We put a dollop of sour cream and authentic Stone Hill Farm chives as a garnish. We made little grilled cheese paninis on Arnold Bread thins. Super bad idea. The bread was way too thin so the cheese just melted all over the joint. 


Thank you JFX Farmer's Market farmers for your gorgeous leeks and taters. And thank you BOPA for making the underside of a highway so beautiful. Each pillar that holds up the tonnage is painted by different local artists. A must see when you come to town. Open every Sunday, May 2, 2010 - December 19, 2010 7:00AM - 12:00PM


And thank you Guy and Pam, our dear neighbors, who have fall blooming crocus.

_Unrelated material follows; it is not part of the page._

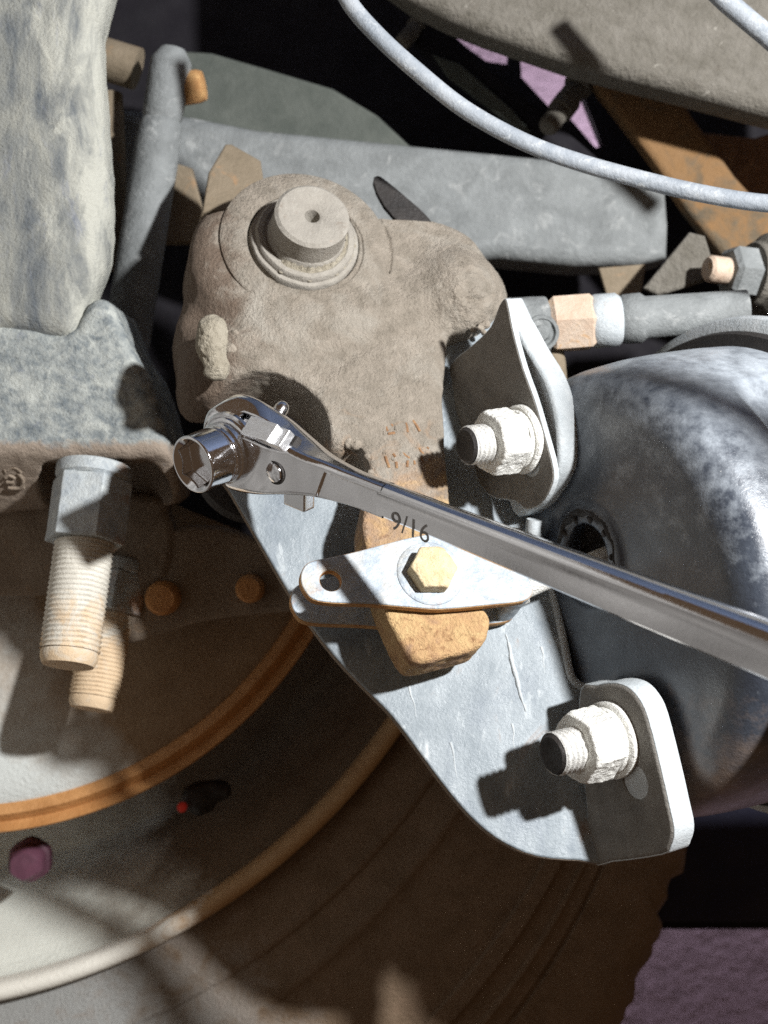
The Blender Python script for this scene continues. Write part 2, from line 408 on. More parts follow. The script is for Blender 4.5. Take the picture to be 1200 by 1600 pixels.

You were away when they bloomed and they kept us company.


3 comments:

Pigtown-Design said...

the leek - the symbol of wales. they used to have inflatable ones at rugby matches in cardiff.

have you ever used an immersion blender? they're brilliant!

Amy R. said...

I have never cooked with leeks. I am a bit intimidated by them. You really detailed this post, I think I could try to put them in my potato soup perhaps. You are so gourmet:)

Amy R.

Nelle Somerville said...

Fun info about the Leek MegTown!

Amy, I hope you will try this recipe. This is seriously so easy and you can certainly use an immersion blender if you don't have a food mill.